Dataset content:
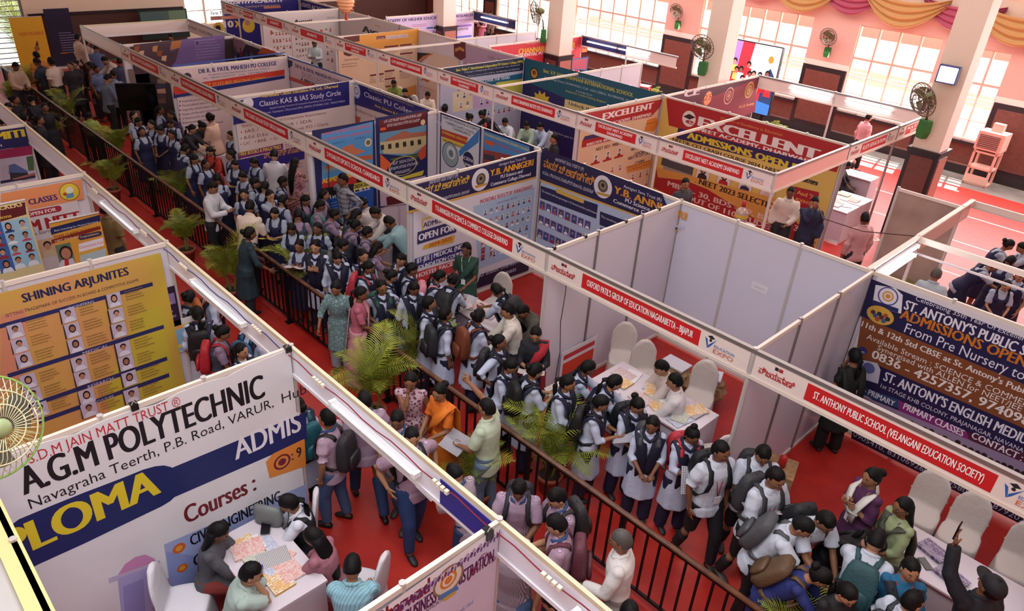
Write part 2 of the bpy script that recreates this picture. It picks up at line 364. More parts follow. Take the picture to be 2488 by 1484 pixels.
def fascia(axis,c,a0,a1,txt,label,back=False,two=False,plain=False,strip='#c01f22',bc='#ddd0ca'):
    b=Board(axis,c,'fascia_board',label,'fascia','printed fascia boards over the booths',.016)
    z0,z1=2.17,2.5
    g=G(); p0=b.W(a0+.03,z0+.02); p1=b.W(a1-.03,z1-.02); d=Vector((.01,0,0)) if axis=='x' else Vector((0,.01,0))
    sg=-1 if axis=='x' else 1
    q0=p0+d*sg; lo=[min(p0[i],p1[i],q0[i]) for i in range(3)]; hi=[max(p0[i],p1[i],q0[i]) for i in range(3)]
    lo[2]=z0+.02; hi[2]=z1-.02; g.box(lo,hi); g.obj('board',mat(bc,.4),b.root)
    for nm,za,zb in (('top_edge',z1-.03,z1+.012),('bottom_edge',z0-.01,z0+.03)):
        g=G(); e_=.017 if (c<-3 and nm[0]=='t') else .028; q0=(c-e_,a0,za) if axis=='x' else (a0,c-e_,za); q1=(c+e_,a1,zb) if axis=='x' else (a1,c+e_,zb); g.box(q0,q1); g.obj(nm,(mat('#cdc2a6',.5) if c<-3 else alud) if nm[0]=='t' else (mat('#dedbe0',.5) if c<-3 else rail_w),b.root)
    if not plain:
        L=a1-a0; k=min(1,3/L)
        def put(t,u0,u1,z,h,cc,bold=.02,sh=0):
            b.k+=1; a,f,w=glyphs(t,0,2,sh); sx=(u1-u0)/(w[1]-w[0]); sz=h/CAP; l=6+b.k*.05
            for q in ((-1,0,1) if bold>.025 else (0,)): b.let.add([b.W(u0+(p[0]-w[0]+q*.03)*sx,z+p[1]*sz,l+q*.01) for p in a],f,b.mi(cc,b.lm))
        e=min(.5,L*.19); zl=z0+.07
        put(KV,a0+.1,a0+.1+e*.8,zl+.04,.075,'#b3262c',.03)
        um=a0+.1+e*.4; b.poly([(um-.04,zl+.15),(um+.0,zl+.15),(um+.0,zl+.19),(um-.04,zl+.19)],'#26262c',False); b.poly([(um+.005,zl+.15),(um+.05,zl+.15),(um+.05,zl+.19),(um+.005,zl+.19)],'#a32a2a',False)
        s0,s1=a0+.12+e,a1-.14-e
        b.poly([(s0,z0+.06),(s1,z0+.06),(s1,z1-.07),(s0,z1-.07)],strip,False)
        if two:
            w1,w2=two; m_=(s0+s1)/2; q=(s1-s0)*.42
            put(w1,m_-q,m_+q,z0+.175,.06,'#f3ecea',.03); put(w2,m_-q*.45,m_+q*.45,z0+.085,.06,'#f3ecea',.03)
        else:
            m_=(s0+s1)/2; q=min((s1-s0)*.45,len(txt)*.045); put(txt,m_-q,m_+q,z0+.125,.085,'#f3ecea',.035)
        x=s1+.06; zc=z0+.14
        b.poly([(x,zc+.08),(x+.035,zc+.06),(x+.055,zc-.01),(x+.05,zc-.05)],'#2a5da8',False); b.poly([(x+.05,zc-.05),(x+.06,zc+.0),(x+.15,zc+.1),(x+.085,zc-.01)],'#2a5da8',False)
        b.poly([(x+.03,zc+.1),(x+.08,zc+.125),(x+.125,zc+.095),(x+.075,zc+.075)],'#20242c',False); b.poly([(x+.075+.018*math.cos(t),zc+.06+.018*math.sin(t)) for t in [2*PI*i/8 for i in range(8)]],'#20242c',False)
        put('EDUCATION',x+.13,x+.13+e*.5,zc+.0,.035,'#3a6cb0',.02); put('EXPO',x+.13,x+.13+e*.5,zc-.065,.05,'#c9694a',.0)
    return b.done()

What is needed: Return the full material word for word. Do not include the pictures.

Expected answer:
Write part 2 of the bpy script that recreates this picture. It picks up at line 364. More parts follow. Take the picture to be 2488 by 1484 pixels.
def fascia(axis,c,a0,a1,txt,label,back=False,two=False,plain=False,strip='#c01f22',bc='#ddd0ca'):
    b=Board(axis,c,'fascia_board',label,'fascia','printed fascia boards over the booths',.016)
    z0,z1=2.17,2.5
    g=G(); p0=b.W(a0+.03,z0+.02); p1=b.W(a1-.03,z1-.02); d=Vector((.01,0,0)) if axis=='x' else Vector((0,.01,0))
    sg=-1 if axis=='x' else 1
    q0=p0+d*sg; lo=[min(p0[i],p1[i],q0[i]) for i in range(3)]; hi=[max(p0[i],p1[i],q0[i]) for i in range(3)]
    lo[2]=z0+.02; hi[2]=z1-.02; g.box(lo,hi); g.obj('board',mat(bc,.4),b.root)
    for nm,za,zb in (('top_edge',z1-.03,z1+.012),('bottom_edge',z0-.01,z0+.03)):
        g=G(); e_=.017 if (c<-3 and nm[0]=='t') else .028; q0=(c-e_,a0,za) if axis=='x' else (a0,c-e_,za); q1=(c+e_,a1,zb) if axis=='x' else (a1,c+e_,zb); g.box(q0,q1); g.obj(nm,(mat('#cdc2a6',.5) if c<-3 else alud) if nm[0]=='t' else (mat('#dedbe0',.5) if c<-3 else rail_w),b.root)
    if not plain:
        L=a1-a0; k=min(1,3/L)
        def put(t,u0,u1,z,h,cc,bold=.02,sh=0):
            b.k+=1; a,f,w=glyphs(t,0,2,sh); sx=(u1-u0)/(w[1]-w[0]); sz=h/CAP; l=6+b.k*.05
            for q in ((-1,0,1) if bold>.025 else (0,)): b.let.add([b.W(u0+(p[0]-w[0]+q*.03)*sx,z+p[1]*sz,l+q*.01) for p in a],f,b.mi(cc,b.lm))
        e=min(.5,L*.19); zl=z0+.07
        put(KV,a0+.1,a0+.1+e*.8,zl+.04,.075,'#b3262c',.03)
        um=a0+.1+e*.4; b.poly([(um-.04,zl+.15),(um+.0,zl+.15),(um+.0,zl+.19),(um-.04,zl+.19)],'#26262c',False); b.poly([(um+.005,zl+.15),(um+.05,zl+.15),(um+.05,zl+.19),(um+.005,zl+.19)],'#a32a2a',False)
        s0,s1=a0+.12+e,a1-.14-e
        b.poly([(s0,z0+.06),(s1,z0+.06),(s1,z1-.07),(s0,z1-.07)],strip,False)
        if two:
            w1,w2=two; m_=(s0+s1)/2; q=(s1-s0)*.42
            put(w1,m_-q,m_+q,z0+.175,.06,'#f3ecea',.03); put(w2,m_-q*.45,m_+q*.45,z0+.085,.06,'#f3ecea',.03)
        else:
            m_=(s0+s1)/2; q=min((s1-s0)*.45,len(txt)*.045); put(txt,m_-q,m_+q,z0+.125,.085,'#f3ecea',.035)
        x=s1+.06; zc=z0+.14
        b.poly([(x,zc+.08),(x+.035,zc+.06),(x+.055,zc-.01),(x+.05,zc-.05)],'#2a5da8',False); b.poly([(x+.05,zc-.05),(x+.06,zc+.0),(x+.15,zc+.1),(x+.085,zc-.01)],'#2a5da8',False)
        b.poly([(x+.03,zc+.1),(x+.08,zc+.125),(x+.125,zc+.095),(x+.075,zc+.075)],'#20242c',False); b.poly([(x+.075+.018*math.cos(t),zc+.06+.018*math.sin(t)) for t in [2*PI*i/8 for i in range(8)]],'#20242c',False)
        put('EDUCATION',x+.13,x+.13+e*.5,zc+.0,.035,'#3a6cb0',.02); put('EXPO',x+.13,x+.13+e*.5,zc-.065,.05,'#c9694a',.0)
    return b.done()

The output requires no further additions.